Second, God is very good at picking out the good parts from the ash heap of my prayers and making sense of my caliginous thoughts. It was tempting to imagine that if I did a better job with my prayer life – if I was a bit more holy – then surely my prayers would please God more. The Apostle James will have absolutely none of this. He reminds us, “Elijah was a man with a nature like ours…” (and he does not say this in a flattering way!). James continues, “…and he prayed fervently that it might not rain, and for three years and six months it did not rain on the earth.” (James 5:17) Do we think that God heard Elijah because he and his prayer life were faultless? A quick study of Elijah’s career as a prophet makes impressive reading, but it was certainly not without fault. Elijah’s prayer life, however, was not founded upon his own merits and accomplishments but upon the grace of God who promises us to this day, “…call upon me in the day of trouble; I will deliver you, and you shall glorify me.” (Psalm 50:15)

Finally, a seemingly insignificant spark always has the capacity to start a forest fire. A spark has the capacity to enlarge itself, and grow higher and higher. In John Bunyan’s classic Christian allegory, Pilgrim’s Progress, the hero sees water being poured onto a fire that is burning against a wall. He fears that the work of God’s grace is being extinguished by the devil. “But,” we are told, “his wonder grew when he saw how the flames burned higher and hotter. He was then shown the other side of the wall where he saw a man with a vessel of oil in his hand of which he did continually cast, but secretly into the fire. This, it was explained to him, is Jesus who continually with the oil of His grace maintains the work already begun in the heart.”
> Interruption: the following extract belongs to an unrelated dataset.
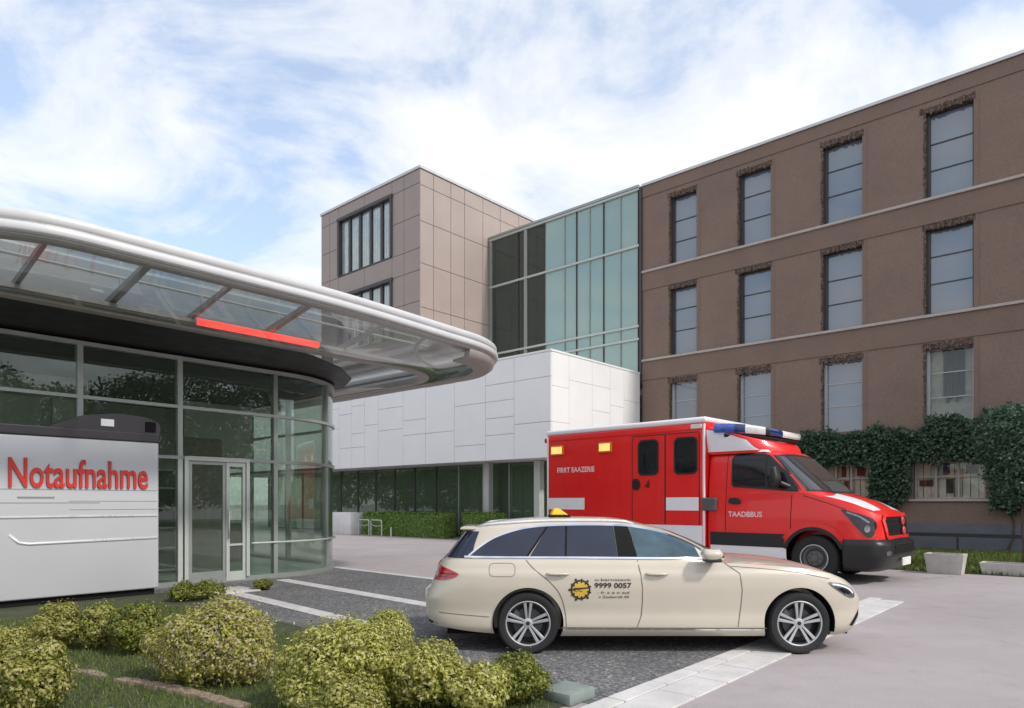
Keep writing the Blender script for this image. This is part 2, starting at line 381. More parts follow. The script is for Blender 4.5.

So, how do we pray? At the end of a smoke-damaged, gray prayer (however weak and ineffectual I thought it to be) I have always found myself, by the sheer grace of God, in a distinctly brighter place. God clearly has more patience with my smoky soul than I do. Writing in the early 1600s, theologian Richard Sibbes would concur. He concludes, from his own smoke-filled heart, “Pray as we are able, hear as we are able, according to the measure of grace received. God in Christ will cast a gracious eye upon that which is His own.”